Vision 2020 Waterfront Plan Earns Planning Excellence Award

April 10, 2012 Updated: April 10, 2012
Epoch Times Photo
Southpoint Park on Roosevelt Island, opened in fall 2011, offers a view of Midtown Manhattan as sail boats glide down the East River. (Ivan Pentchoukov/The Epoch Times)

NEW YORK—Vision 2020: New York City Comprehensive Waterfront Plan, won the Daniel Burnham Award for a Comprehensive Plan from the American Planning Association. The association presents planning awards annually during a luncheon.

“The city has been making great strides in connecting New Yorkers with the water’s edge over the past several decades,” states the association’s website. “Vision 2020 expands upon previous efforts to provide site-specific strategies to improve the waterfront in all five boroughs.”

Epoch Times Photo
A rendering of the envisioned East River waterfront beginning at 38 Street amd continuing for 33 blocks north, as imagined by Austrian architect firm pla.net for the Plug the Gap exhibition. (Courtesy of pla.net)

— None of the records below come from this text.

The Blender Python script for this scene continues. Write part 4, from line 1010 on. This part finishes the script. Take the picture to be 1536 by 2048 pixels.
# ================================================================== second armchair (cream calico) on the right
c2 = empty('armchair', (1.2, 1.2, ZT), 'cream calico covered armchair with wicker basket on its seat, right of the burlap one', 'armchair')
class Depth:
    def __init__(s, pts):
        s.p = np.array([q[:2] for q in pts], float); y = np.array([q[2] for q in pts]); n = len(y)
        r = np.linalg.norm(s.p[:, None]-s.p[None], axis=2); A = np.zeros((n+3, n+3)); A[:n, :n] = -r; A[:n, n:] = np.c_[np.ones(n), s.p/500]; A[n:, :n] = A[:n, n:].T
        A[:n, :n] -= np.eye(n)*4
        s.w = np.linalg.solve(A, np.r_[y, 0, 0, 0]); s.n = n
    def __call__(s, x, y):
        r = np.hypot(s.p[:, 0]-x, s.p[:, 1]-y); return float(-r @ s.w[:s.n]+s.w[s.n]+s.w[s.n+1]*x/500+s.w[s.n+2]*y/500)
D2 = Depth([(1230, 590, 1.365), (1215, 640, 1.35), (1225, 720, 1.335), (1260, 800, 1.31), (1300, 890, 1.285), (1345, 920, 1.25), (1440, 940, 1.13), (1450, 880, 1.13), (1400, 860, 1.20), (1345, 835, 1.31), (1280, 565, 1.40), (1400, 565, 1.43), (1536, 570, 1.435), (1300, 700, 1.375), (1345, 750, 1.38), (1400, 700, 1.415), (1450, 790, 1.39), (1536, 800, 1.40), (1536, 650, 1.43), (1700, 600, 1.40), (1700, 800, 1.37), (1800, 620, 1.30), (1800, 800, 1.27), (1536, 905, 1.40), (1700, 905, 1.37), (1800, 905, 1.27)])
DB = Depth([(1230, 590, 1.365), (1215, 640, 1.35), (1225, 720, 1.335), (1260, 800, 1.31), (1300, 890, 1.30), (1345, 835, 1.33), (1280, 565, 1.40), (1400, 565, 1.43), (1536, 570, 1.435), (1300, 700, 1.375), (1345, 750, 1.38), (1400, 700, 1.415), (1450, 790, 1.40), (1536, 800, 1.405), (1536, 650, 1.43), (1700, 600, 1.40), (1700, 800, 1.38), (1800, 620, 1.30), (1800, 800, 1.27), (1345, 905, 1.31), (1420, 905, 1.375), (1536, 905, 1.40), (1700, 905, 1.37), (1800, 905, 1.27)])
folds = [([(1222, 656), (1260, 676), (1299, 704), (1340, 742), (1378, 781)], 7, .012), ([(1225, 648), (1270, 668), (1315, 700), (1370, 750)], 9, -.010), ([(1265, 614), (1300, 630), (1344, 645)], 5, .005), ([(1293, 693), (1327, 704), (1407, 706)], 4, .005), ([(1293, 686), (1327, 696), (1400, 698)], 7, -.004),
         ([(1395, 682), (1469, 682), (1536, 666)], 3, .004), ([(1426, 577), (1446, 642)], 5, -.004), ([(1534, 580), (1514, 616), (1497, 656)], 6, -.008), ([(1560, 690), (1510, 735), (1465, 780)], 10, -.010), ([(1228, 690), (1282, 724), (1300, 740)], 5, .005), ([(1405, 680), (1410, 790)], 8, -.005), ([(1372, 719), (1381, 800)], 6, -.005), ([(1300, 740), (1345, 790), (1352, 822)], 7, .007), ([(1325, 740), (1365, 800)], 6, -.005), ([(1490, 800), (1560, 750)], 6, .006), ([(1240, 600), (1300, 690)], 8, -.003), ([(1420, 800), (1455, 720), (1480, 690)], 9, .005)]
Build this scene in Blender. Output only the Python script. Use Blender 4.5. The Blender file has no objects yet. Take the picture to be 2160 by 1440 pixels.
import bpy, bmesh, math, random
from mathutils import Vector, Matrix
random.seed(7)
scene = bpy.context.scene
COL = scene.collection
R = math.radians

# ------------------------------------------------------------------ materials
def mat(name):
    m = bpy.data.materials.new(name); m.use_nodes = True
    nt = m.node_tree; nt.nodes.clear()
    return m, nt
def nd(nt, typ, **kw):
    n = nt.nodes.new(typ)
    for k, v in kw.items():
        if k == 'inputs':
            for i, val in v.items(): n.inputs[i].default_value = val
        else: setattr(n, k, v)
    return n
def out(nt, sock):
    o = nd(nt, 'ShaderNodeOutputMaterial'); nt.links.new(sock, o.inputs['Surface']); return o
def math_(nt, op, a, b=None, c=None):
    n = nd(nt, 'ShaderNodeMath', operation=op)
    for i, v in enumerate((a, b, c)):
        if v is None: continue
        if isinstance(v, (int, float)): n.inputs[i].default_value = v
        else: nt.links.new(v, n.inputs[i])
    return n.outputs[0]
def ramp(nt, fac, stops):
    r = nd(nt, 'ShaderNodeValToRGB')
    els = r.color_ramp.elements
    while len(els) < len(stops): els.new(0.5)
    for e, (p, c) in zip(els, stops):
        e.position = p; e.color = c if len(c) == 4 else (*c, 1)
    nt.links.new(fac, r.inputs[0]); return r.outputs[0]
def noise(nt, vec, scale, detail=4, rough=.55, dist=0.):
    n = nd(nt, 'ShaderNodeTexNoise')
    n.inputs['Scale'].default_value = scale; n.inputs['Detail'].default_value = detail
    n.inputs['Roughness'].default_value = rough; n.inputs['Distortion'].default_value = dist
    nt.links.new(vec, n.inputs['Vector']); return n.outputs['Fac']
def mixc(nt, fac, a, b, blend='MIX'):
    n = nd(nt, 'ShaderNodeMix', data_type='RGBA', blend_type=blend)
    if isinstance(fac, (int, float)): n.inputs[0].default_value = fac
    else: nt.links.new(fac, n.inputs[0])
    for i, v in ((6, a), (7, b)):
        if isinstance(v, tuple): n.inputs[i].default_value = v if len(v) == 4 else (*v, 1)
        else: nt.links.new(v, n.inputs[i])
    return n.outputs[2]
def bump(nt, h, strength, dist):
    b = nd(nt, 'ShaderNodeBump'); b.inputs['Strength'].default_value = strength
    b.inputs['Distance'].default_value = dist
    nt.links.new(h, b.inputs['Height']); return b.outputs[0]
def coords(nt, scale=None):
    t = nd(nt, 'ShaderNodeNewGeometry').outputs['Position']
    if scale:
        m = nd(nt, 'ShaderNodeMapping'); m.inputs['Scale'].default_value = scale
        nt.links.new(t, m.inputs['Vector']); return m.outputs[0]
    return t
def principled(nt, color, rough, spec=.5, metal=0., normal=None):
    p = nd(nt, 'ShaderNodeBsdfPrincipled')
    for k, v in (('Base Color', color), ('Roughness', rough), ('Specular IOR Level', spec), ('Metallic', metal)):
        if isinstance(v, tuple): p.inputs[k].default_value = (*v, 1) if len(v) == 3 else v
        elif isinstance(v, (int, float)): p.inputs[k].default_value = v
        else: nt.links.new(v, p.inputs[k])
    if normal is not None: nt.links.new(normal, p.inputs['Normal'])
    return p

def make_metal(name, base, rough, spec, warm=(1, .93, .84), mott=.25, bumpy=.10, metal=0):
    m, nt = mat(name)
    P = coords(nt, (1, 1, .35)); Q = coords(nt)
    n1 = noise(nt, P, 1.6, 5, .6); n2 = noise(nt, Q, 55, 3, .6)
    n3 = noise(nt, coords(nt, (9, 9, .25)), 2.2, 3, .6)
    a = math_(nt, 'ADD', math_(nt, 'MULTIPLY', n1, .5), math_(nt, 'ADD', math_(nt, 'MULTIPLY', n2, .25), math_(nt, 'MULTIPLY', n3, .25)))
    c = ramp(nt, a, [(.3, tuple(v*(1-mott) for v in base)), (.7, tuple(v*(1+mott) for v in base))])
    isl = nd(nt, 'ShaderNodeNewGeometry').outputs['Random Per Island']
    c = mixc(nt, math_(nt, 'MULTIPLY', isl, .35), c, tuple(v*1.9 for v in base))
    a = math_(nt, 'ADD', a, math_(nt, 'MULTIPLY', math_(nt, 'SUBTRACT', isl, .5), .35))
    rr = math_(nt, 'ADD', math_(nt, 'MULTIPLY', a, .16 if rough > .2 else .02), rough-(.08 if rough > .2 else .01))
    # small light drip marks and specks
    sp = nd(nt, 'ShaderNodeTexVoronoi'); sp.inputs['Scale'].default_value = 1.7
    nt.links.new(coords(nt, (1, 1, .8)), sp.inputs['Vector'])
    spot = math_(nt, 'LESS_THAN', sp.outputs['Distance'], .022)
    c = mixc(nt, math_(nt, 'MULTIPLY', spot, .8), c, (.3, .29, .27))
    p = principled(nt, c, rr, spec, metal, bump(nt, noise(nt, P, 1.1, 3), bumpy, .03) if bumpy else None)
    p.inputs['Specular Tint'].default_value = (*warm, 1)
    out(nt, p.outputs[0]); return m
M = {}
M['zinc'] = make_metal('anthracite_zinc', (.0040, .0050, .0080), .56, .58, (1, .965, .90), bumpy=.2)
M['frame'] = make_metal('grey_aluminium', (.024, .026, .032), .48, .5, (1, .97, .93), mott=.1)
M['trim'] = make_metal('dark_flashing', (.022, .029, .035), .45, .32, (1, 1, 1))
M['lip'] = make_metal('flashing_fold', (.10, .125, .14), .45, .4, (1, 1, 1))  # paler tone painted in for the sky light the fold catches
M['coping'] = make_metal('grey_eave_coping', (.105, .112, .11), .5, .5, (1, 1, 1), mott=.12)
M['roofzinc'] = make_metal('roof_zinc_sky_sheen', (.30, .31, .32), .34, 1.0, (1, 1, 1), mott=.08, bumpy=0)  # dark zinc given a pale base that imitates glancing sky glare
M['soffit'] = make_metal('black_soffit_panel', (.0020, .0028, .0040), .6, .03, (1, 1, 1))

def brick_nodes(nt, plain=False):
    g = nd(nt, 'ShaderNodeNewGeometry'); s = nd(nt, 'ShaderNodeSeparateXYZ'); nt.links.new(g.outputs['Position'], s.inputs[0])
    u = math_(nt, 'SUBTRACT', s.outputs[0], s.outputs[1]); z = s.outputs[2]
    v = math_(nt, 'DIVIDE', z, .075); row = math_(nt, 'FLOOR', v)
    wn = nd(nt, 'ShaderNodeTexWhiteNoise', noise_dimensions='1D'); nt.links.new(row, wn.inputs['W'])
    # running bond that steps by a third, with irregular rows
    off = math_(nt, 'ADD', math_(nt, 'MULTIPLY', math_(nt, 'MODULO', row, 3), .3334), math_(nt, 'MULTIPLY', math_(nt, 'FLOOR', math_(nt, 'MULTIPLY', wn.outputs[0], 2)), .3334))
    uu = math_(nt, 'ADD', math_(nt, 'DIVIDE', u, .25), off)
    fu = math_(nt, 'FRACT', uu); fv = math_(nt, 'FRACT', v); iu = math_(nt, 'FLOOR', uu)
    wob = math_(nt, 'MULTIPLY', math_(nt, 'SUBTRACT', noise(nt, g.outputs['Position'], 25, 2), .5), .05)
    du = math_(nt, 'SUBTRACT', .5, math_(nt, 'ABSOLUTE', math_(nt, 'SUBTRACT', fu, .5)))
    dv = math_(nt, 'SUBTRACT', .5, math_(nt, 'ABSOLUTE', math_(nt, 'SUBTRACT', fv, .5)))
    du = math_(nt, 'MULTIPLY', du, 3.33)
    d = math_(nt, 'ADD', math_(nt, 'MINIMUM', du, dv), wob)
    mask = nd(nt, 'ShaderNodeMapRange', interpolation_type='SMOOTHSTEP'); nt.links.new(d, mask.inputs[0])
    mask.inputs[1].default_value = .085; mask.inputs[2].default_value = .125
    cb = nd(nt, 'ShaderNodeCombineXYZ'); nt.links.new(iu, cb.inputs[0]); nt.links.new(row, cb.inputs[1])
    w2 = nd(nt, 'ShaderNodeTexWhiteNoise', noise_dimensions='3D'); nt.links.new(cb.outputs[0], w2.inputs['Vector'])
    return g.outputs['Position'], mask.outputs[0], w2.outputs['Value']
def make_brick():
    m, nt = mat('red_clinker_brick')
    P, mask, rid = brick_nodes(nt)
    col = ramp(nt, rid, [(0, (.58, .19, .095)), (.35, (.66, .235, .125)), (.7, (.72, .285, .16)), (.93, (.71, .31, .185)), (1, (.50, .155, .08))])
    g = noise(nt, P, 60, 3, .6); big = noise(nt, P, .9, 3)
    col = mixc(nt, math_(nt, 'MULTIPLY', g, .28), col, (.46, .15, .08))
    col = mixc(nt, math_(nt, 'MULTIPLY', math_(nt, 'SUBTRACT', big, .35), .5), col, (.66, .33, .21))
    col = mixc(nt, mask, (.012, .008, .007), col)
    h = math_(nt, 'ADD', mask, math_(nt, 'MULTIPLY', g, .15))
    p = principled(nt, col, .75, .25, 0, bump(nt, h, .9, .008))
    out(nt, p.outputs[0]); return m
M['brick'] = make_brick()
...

The vision includes eight goals, among them improving water quality, restoring the natural waterfront, and enlivening the waterfront.

Besides opening up the Lower East Side to the waterfront, city officials have been working on opening the waterfront between Brooklyn Bridge and East 38th Street, referred to as The East River Blueway Project.

Advocacy groups have been attempting to plug the gap directly above 38th Street and spanning 33 blocks north. Plug the Gap is the title of an exhibition inviting ideas to close a gap in the East River Greenway. Although legislation was signed last year to reconfigure the U.N. and free up space along the water; no further concrete actions have been taken.

Last June, the East River Ferry began carrying passengers from several points between Brooklyn and Manhattan.

Much of Manhattan is already a greenway, allowing pedestrians and bikers to ride along the rivers. Roosevelt Island opened a new park last August. The 85-acre Brooklyn Bridge project is moving forward, and sites in the Bronx and Staten Island are eyed for development in the plan, including Pugsley Creek Park.

A set of 130 projects make up Vision 2020, totaling $3.3 billion, according to the planning association.